>> BEGIN DATASET EXCERPTS

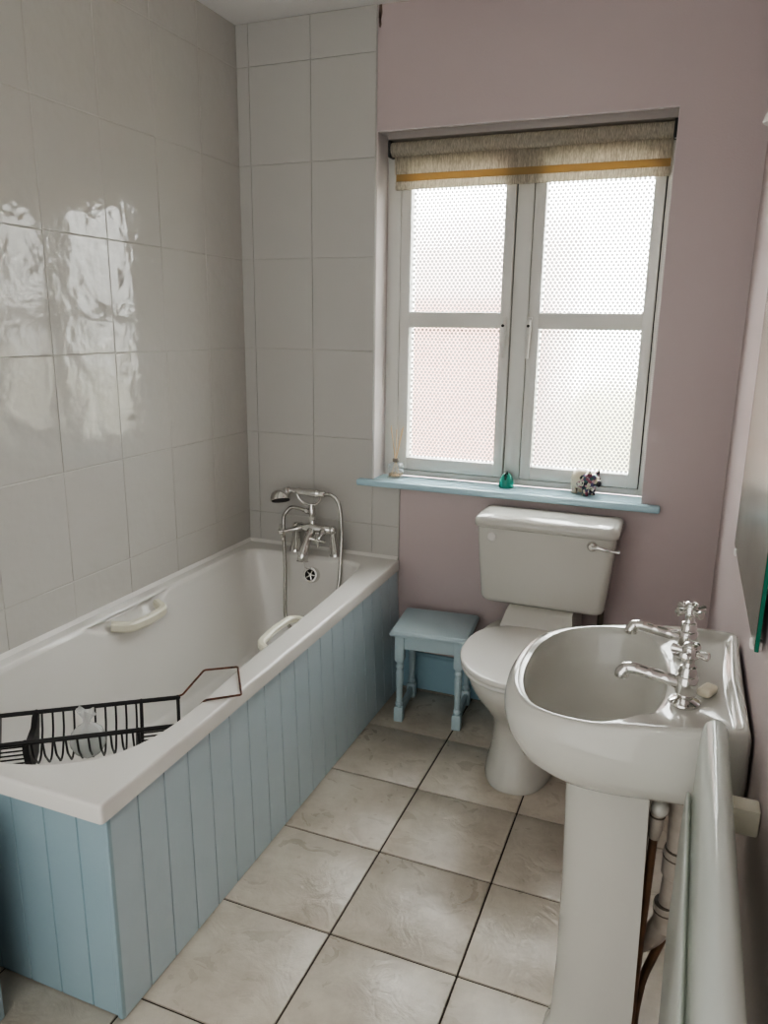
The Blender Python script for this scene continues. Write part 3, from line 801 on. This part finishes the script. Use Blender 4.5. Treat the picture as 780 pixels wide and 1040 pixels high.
for sx in (-1, 1):
    b = MB(); b.box(sx*lx-.008, sx*lx+.008, -ly+.014, ly-.014, .287, .338, bev=.002); b.build('apron', M['stool'], parent=t, local=True)
    b = MB(); b.box(sx*lx-.008, sx*lx+.008, -ly+.013, ly-.013, .014, .048, bev=.003); b.build('stretcher', M['stool'], parent=t, local=True)

# ------------------------------------------------------------------ toilet
TX = 1.262
t = thing('toilet', (TX, -.36, 0), 'white close-coupled toilet with closed lid below the window', 'toilet')
NA = 64; TA = [2*PI*i/NA for i in range(NA)]
def egg(hw, yf, yb, z, sq=2.0, cxx=TX):
    """egg-shaped loop: half width hw, front yf, back yb"""
    cy = yb-(yb-yf)*.46 if True else 0; out = []
    for a in TA:
        c, s_ = math.cos(a), math.sin(a)
        e = 2/ (sq if s_ < 0 else max(2.6, sq))
        x = hw*math.copysign(abs(c)**e, c)
        y = cy+(abs(cy-yf) if s_ < 0 else (yb-cy))*math.copysign(abs(s_)**e, s_)
        out.append((cxx+x, y, z))
    return out
b = MB()
pl = [(.113, -.572, -.10, .0005, 2.5), (.115, -.575, -.10, .006, 2.5), (.112, -.572, -.10, .03, 2.5), (.101, -.552, -.10, .08, 2.5), (.099, -.541, -.09, .125, 2.5), (.101, -.538, -.08, .165, 2.4), (.108, -.546, -.06, .20, 2.3), (.125, -.572, -.05, .235, 2.2),
      (.148, -.612, -.05, .275, 2.1), (.170, -.652, -.05, .315, 2.05), (.184, -.682, -.05, .35, 2.0), (.190, -.694, -.05, .375, 2.0), (.190, -.696, -.05, .392, 2.0), (.187, -.692, -.055, .399, 2.0), (.178, -.68, -.07, .4005, 2.0)]
b.loft([egg(*p) for p in pl])
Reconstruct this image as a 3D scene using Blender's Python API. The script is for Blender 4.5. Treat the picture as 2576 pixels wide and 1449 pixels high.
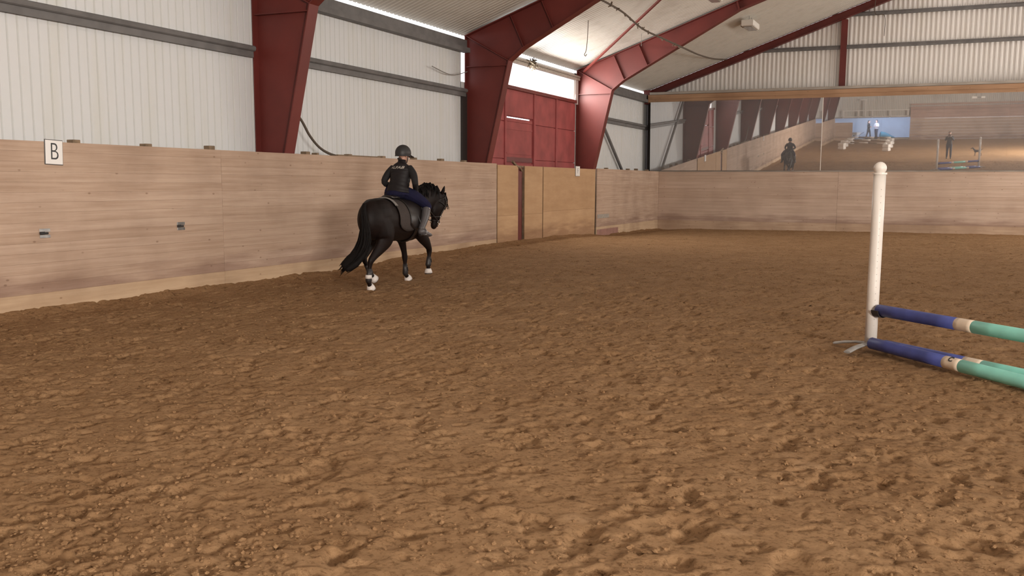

>> END DATASET EXCERPTS

SET PROBLEM → Transcribe the records above exactly as they appear, leaving out any pictures.

RESULT OF THE EXERCISE →
The Blender Python script for this scene continues. Write part 3, from line 801 on. This part finishes the script. Use Blender 4.5. Treat the picture as 780 pixels wide and 1040 pixels high.
for sx in (-1, 1):
    b = MB(); b.box(sx*lx-.008, sx*lx+.008, -ly+.014, ly-.014, .287, .338, bev=.002); b.build('apron', M['stool'], parent=t, local=True)
    b = MB(); b.box(sx*lx-.008, sx*lx+.008, -ly+.013, ly-.013, .014, .048, bev=.003); b.build('stretcher', M['stool'], parent=t, local=True)

# ------------------------------------------------------------------ toilet
TX = 1.262
t = thing('toilet', (TX, -.36, 0), 'white close-coupled toilet with closed lid below the window', 'toilet')
NA = 64; TA = [2*PI*i/NA for i in range(NA)]
def egg(hw, yf, yb, z, sq=2.0, cxx=TX):
    """egg-shaped loop: half width hw, front yf, back yb"""
    cy = yb-(yb-yf)*.46 if True else 0; out = []
    for a in TA:
        c, s_ = math.cos(a), math.sin(a)
        e = 2/ (sq if s_ < 0 else max(2.6, sq))
        x = hw*math.copysign(abs(c)**e, c)
        y = cy+(abs(cy-yf) if s_ < 0 else (yb-cy))*math.copysign(abs(s_)**e, s_)
        out.append((cxx+x, y, z))
    return out
b = MB()
pl = [(.113, -.572, -.10, .0005, 2.5), (.115, -.575, -.10, .006, 2.5), (.112, -.572, -.10, .03, 2.5), (.101, -.552, -.10, .08, 2.5), (.099, -.541, -.09, .125, 2.5), (.101, -.538, -.08, .165, 2.4), (.108, -.546, -.06, .20, 2.3), (.125, -.572, -.05, .235, 2.2),
      (.148, -.612, -.05, .275, 2.1), (.170, -.652, -.05, .315, 2.05), (.184, -.682, -.05, .35, 2.0), (.190, -.694, -.05, .375, 2.0), (.190, -.696, -.05, .392, 2.0), (.187, -.692, -.055, .399, 2.0), (.178, -.68, -.07, .4005, 2.0)]
b.loft([egg(*p) for p in pl])
Reconstruct this image as a 3D scene using Blender's Python API. The script is for Blender 4.5. Treat the picture as 2576 pixels wide and 1449 pixels high.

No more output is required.